Il parco eolico italiano ha avuto un boom a cavallo del millennio, dagli anni 2000 in poi. Adesso quegli impianti stanno invecchiando. Qual è la situazione? C’è bisogno di un grande rinnovamento, anche tecnologico, e dal punto di vista dell’impatto visivo e ambientale?

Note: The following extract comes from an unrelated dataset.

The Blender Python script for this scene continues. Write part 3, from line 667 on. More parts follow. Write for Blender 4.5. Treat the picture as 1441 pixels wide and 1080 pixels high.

Assolutamente sì. A cavallo degli anni 2000 sono stati realizzati molti impianti, l’Italia per molti anni è stata leader a livello europeo per lo sviluppo dell’energia eolica. Dopo di ché, purtroppo, i pubblici decisori hanno rallentato la corsa verso questo percorso di decarbonizzazione. Forse anche rallentati da una mancanza di attenzione sulle tematiche ambientali, che oggi mi sembra stiano tornando. Ciò ha comportato che oggi, dopo vent’anni, abbiamo molti impianti arrivati alla fine della vita utile, e ci troviamo di fronte alla decisione di cosa fare di questi impianti. A livello europeo ci viene chiesto di mantenerli, perché il raggiungimento degli obiettivi, il raddoppio al 2030 dell’energia eolica prodotta, passa necessariamente da due strade: la prima è mantenere in esercizio efficiente gli impianti che oggi producono energia; la seconda è realizzarne altrettanti nuovi. Oggi per fare un impianto eolico ex novo purtroppo ci vogliono cinque anni di sviluppo autorizzativo, perché la burocrazia è lentissima. Questo non è accettabile. Tantomeno è accettabile che lo stesso tempo, cinque anni, venga richiesto per rinnovare l’autorizzazione di un impianto già esistente. Quindi noi chiediamo una fortissima opera di semplificazione, che consenta agli impianti esistenti di poter essere rinnovati con tecnologie moderne; che tra l’altro, oltre a una riduzione dell’impatto [ambientale], consentirebbero anche un incremento della produzione: perché una nuova turbina eolica ne sostituisce quattro di vecchia generazione. Per far questo chiediamo che venga definito con urgenza un percorso prioritario, che consenta a quegli impianti di poter essere rinnovati.